» Short exercise: In the lines below, output everything from the first line through the line containing "PI = math.pi" exactly as it is. Pictures are not part of the output.

(Scene script records)
— Start —

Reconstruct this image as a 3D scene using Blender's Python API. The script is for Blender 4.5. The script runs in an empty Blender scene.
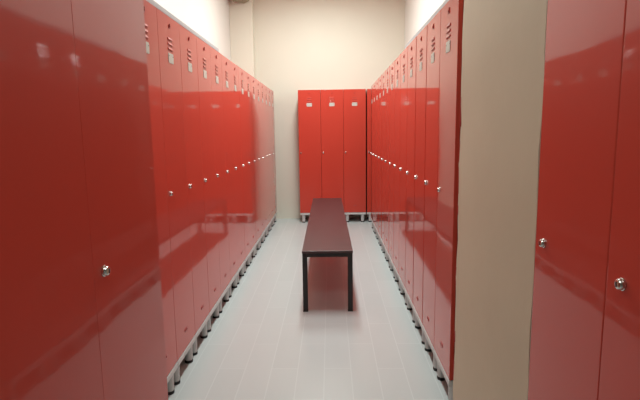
import bpy, bmesh, math, random
from mathutils import Matrix, Vector
random.seed(7)
S = bpy.context.scene
C = S.collection
PI = math.pi

# ---------------------------------------------------------------- materials
def mat(name, col, rough=.5, metal=0., coat=0., coat_rough=.03, spec=.5, vary=0., vscale=6., bump=0., bscale=40., bdist=.002, coat_bump=False):
    m = bpy.data.materials.new(name); m.use_nodes = True
    nt = m.node_tree; b = nt.nodes['Principled BSDF']
    b.inputs['Base Color'].default_value = (*col, 1)
    b.inputs['Roughness'].default_value = rough
    b.inputs['Metallic'].default_value = metal
    b.inputs['Specular IOR Level'].default_value = spec
    b.inputs['Coat Weight'].default_value = coat
    b.inputs['Coat Roughness'].default_value = coat_rough
    b.inputs['Coat IOR'].default_value = 1.31
    tc = nt.nodes.new('ShaderNodeTexCoord')
    if vary:
        n = nt.nodes.new('ShaderNodeTexNoise'); n.inputs['Scale'].default_value = vscale; n.inputs['Detail'].default_value = 5
        nt.links.new(tc.outputs['Object'], n.inputs['Vector'])
        r = nt.nodes.new('ShaderNodeMapRange'); r.inputs['To Min'].default_value = 1 - vary; r.inputs['To Max'].default_value = 1 + vary
        nt.links.new(n.outputs['Fac'], r.inputs['Value'])
        mx = nt.nodes.new('ShaderNodeVectorMath'); mx.operation = 'SCALE'; mx.inputs[0].default_value = col
        nt.links.new(r.outputs['Result'], mx.inputs['Scale']); nt.links.new(mx.outputs['Vector'], b.inputs['Base Color'])
    if bump:
        n2 = nt.nodes.new('ShaderNodeTexNoise'); n2.inputs['Scale'].default_value = bscale; n2.inputs['Detail'].default_value = 2
        nt.links.new(tc.outputs['Object'], n2.inputs['Vector'])
        bp = nt.nodes.new('ShaderNodeBump'); bp.inputs['Strength'].default_value = bump; bp.inputs['Distance'].default_value = bdist
        nt.links.new(n2.outputs['Fac'], bp.inputs['Height']); nt.links.new(bp.outputs['Normal'], b.inputs['Normal'])
        if coat_bump: nt.links.new(bp.outputs['Normal'], b.inputs['Coat Normal'])
    return m

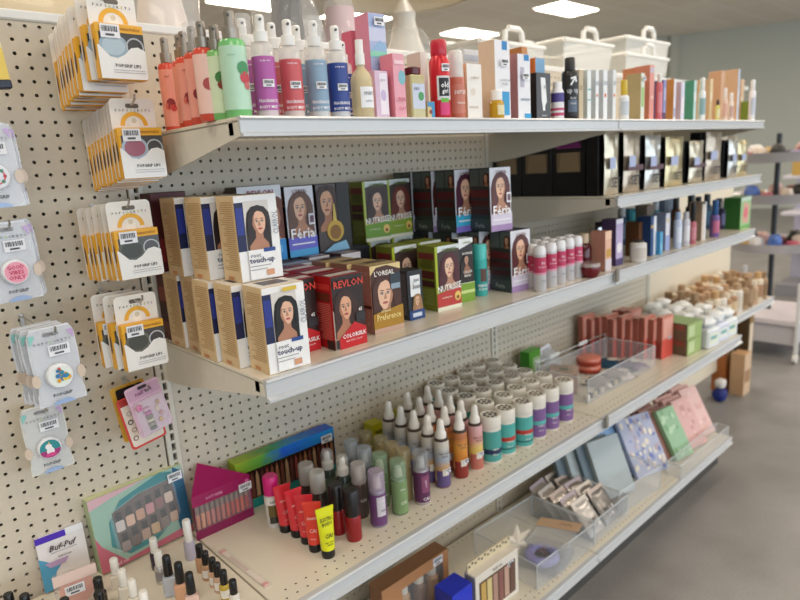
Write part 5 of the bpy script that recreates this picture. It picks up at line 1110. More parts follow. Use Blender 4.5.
# white nozzle sprays
ramp_mat('sunset_a', [(0, '2c3a7c'), (.22, '8a4a44'), (.3, 'c8c0b0'), (.5, 'd09a4a'), (.7, '9aa4b4'), (1, 'c4bcb0')], 2, 0, .135, .35)
ramp_mat('sunset_b', [(0, '8a2a22'), (.3, '6a2420'), (.34, 'd8a878'), (.55, 'c87a2c'), (.8, 'd8943c'), (1, 'b06a3a')], 2, 0, .135, .35)
ramp_mat('sunset_c', [(0, '8a9a8c'), (.15, 'e0ccc0'), (.3, 'c06a58'), (.4, 'd8b85a'), (.6, 'dcc06a'), (.8, 'd49a94'), (1, 'cfa0a0')], 2, 0, .135, .35)
def noz(m, swirl):
    p = round_bottle('nozzle_spray', [('bottle', [(0, 0), (.0195, 0), (.0205, .003), (.0205, .125), (.0185, .131)], m), ('collar', [(.0185, .13), (.0187, .136), (.015, .138)], '4a3c34:r.4'), ('nozzle', [(.0145, .137), (.0148, .15), (.0115, .156), (.0098, .17), (.009, .181), (.0055, .188), (0, .189)], 'e6e0d6:r.35')],
        [(.004, .05, .0205, swirl, 1.3), (.036, .055, .0205, 'e0d8cc', .42)], [('hair color', .1, .006, .0205, '6a5a50', 0), ('spray', .09, .006, .0205, '6a5a50', 0)], (.0205, .05, .019, .35))
    return p
nz_ = [noz('sunset_a', '5a4a7c'), noz('sunset_b', '8a2c22'), noz('sunset_c', 'b86a5c')]
NZ = [(0.569, -0.34), (0.639, -0.342), (0.7, -0.345), (0.568, -0.137), (0.564, -0.192), (0.567, -0.241), (0.566, -0.295), (0.651, -0.128), (0.645, -0.185), (0.629, -0.245), (0.64, -0.288), (0.727, -0.137), (0.723, -0.187), (0.711, -0.243), (0.702, -0.294)]
nlab = ['front nozzle spray with blue and sunset print, first of three', 'front nozzle spray with orange print, middle of three', 'front nozzle spray with pink and yellow print, last of three'] + ['white nozzle spray in the front rank behind the plum can, %s from the pegboard' % ORD[k] for k in range(4)] + ['white nozzle spray in the second rank, %s from the pegboard' % ORD[k] for k in range(4)] + ['white nozzle spray in the rear rank, %s from the pegboard' % ORD[k] for k in range(4)]
for k, ((x, y), lb) in enumerate(zip(NZ, nlab)):
    put(nz_[k if k < 3 else (0, 0, 0, 0, 0, 0, 1, 1, 2, 2, 2, 2)[k - 3]], (x, y, zz), -20, lb, 'spray bottle', 'nozzle sprays with white heads')
# wipe canisters
def wipes(lab, bands, petals):
    p = round_bottle('wipe_canister', [('canister', [(0, 0), (.0285, 0), (.03, .003), (.03, .102), (.029, .104)], 'd9d3c8:r.35'), ('lid', [(.0295, .103), (.0305, .105), (.0305, .134), (.0285, .139), (.026, .14), (.025, .1385), (0, .1385)], 'e2dcd0:r.35')], [(.008, .098, .03, lab, 3.2)] + [(a, b, .03, c, 3.2) for a, b, c in bands], [('wipes', .045, .008, .03, 'e8e4dc', 0), ('30 ct', .03, .006, .03, 'e8e4dc', 0)], None, 26)
    q = MB()
    for k in range(8):
        a = k * PI / 4; q.add([(.0165 * math.cos(a) + .005 * math.cos(t * PI / 5) * (1 if True else 0), .0165 * math.sin(a) + .005 * math.sin(t * PI / 5), .1392) for t in range(10)], [tuple(range(10))], petals)
    q.add([(.006 * math.cos(t * PI / 5), .006 * math.sin(t * PI / 5), .1392) for t in range(10)], [tuple(range(10))], petals); p.parts[1] = (p.parts[1][0], p.parts[1][1], [('lid_print', q.mesh('lid_print'), None)], None)
    return p
wk = {'n': wipes('4a9c96', [(.03, .045, '1b2c54')], '2c3040'), 'r': wipes('50a8a2', [(.045, .058, 'b8382e'), (.02, .025, '2a6a68')], '5a5650'), 'p': wipes('7c5a90', [(.048, .06, '5ab0ac'), (.025, .03, '8a5a98')], '7a7268')}
WP = [(0.764, -0.347), (0.83, -0.347), (0.902, -0.357), (0.977, -0.352), (1.052, -0.35), (1.133, -0.35), (0.829, -0.272), (0.91, -0.28), (0.985, -0.273), (1.057, -0.275), (1.134, -0.271), (0.833, -0.198), (0.903, -0.203), (0.981, -0.192), (1.059, -0.198), (1.13, -0.198), (0.836, -0.123), (0.919, -0.127), (0.997, -0.116), (1.071, -0.121), (1.144, -0.121), (0.857, -0.045), (0.926, -0.05), (1.01, -0.039), (1.083, -0.031), (1.155, -0.041)]
pos = 0
for row, (n, nm_, kinds) in enumerate([(6, 'front row', 'nrrppp'), (5, 'second row', 'nrrpp'), (5, 'third row', 'nrrpp'), (5, 'fourth row', 'nrrpp'), (5, 'back row', 'nrrpp')]):
    for k in range(n):
        x, y = WP[pos]; pos += 1
        lb = {'n': 'white lidded wipe canister, navy on teal, %s, %s from the left', 'r': 'white lidded wipe canister, red band on teal, %s, %s from the left', 'p': 'white lidded wipe canister, purple label, %s, %s from the left'}[kinds[k]] if row == 0 else 'white lidded canister seen mainly by its lid, %s, %s from the left'
        put(wk[kinds[k]], (x, y, zz), -25, lb % (nm_, ORD[k]), 'wipe canister', 'white lidded wipe canisters')
# ------------------------------------------------------------------ lower shelf, right half
def clear_bin(w, d, h, t=.0025):
    p = Proto('clear_bin'); b = MB(); e = MB(); E_ = 'dfe4e6:r.1:a.55'
    b.box(-w / 2, w / 2, -d / 2, d / 2, 0, t, CLEARER)
    b.box(-w / 2, w / 2, -d / 2, -d / 2 + t, t, h, CLEARER); b.box(-w / 2, w / 2, d / 2 - t, d / 2, t, h, CLEARER)
    b.box(-w / 2, -w / 2 + t, -d / 2 + t, d / 2 - t, t, h, CLEARER); b.box(w / 2 - t, w / 2, -d / 2 + t, d / 2 - t, t, h, CLEARER)
    for y in (-d / 2 + t / 2, d / 2 - t / 2): e.tube([(-w / 2, y, h), (w / 2, y, h)], t * .8, E_, 6)
    for x in (-w / 2 + t / 2, w / 2 - t / 2):
        e.tube([(x, -d / 2, h), (x, d / 2, h)], t * .8, E_, 6)
        for y in (-d / 2 + t / 2, d / 2 - t / 2): e.tube([(x, y, t), (x, y, h)], t * .8, E_, 6)
    p.part('walls', b); p.part('rim', e); p.w, p.d, p.h = w, d, h
    return p
def blob(seed, rx, ry, rz, m, n=12, rows=7, rough=.12, p=.8):
    """soft rounded lump, base at z = 0"""
    r = random.Random(seed); b = MB(); vs = []; fs = []
    vs.append((0, 0, 0))
    for j in range(1, rows):
        ph = PI * j / rows
        for i in range(n):
            a = 2 * PI * i / n; k = 1 + r.uniform(-rough, rough)
            ca, sa = math.cos(a), math.sin(a); sq = lambda q: math.copysign(abs(q) ** p, q)
            vs.append((rx * sq(ca) * math.sin(ph) ** .6 * k, ry * sq(sa) * math.sin(ph) ** .6 * k, rz * (1 - math.cos(ph)) / 2 * 2 * (1 + r.uniform(-rough, rough) * .4)))
    vs.append((0, 0, 2 * rz))
    for i in range(n): fs.append((0, 1 + (i + 1) % n, 1 + i))
    for j in range(rows - 2):
        for i in range(n):
            a = 1 + j * n + i; c = 1 + j * n + (i + 1) % n; fs.append((a, c, c + n, a + n))
    L0 = 1 + (rows - 2) * n
    for i in range(n): fs.append((L0 + i, L0 + (i + 1) % n, len(vs) - 1))
    b.add(vs, fs, m); return b
def flatpack(name, w, h, t, m, header=None, seed=0, deco=()):
    """soft plastic pack lying on its back; local z up is its thickness"""
    p = Proto(name); b = MB(); r = random.Random(seed); n = 8; k = 10; vs = []; fs = []
    for sg in (0, 1):
        b0 = len(vs)
        for j in range(k + 1):
            for i in range(n + 1):
                u = i / n * 2 - 1; v = j / k * 2 - 1; q = (1 - u ** 4) * (1 - v ** 4); e = q < .01
                vs.append((u * w / 2, v * h / 2, (0 if sg == 0 else t * q + (0 if e else r.uniform(-.1, .12) * t)) + .0006))
        for j in range(k):
            for i in range(n): a = b0 + j * (n + 1) + i; fs.append((a, a + 1, a + n + 2, a + n + 1))
    b.add(vs, fs, m); p.part('pouch', b)
    if header: q = MB(); q.box(-w / 2, w / 2, h * .32, h * .52, t * .35, t * .35 + .0015, header); p.part('header_card', q)
    if deco: q = MB(); [q.add([(x + rx * math.cos(a * PI / 6), y + ry * math.sin(a * PI / 6), t * 1.25) for a in range(12)], [tuple(range(12))], c) for x, y, rx, ry, c in deco]; p.part('contents', q)
    return p
BZ = Z4 + .0005
put(clear_bin(.50, .21, .088), (1.545, -.238, BZ), 0, 'shallow clear acrylic bin of beauty packs on the lower shelf', 'bin')
BI = BZ + .003
te = Proto('sponge_box'); b = MB(); s_ = .05
vs = [(-s_, -s_, 0), (s_, -s_, 0), (s_, s_, 0), (-s_, s_, 0), (-s_, -s_, .075), (s_, -s_, .075), (s_, s_, .075), (-s_, s_, .075)]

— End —

» Solution:
Reconstruct this image as a 3D scene using Blender's Python API. The script is for Blender 4.5. The script runs in an empty Blender scene.
import bpy, bmesh, math, random
from mathutils import Matrix, Vector
random.seed(7)
S = bpy.context.scene
C = S.collection
PI = math.pi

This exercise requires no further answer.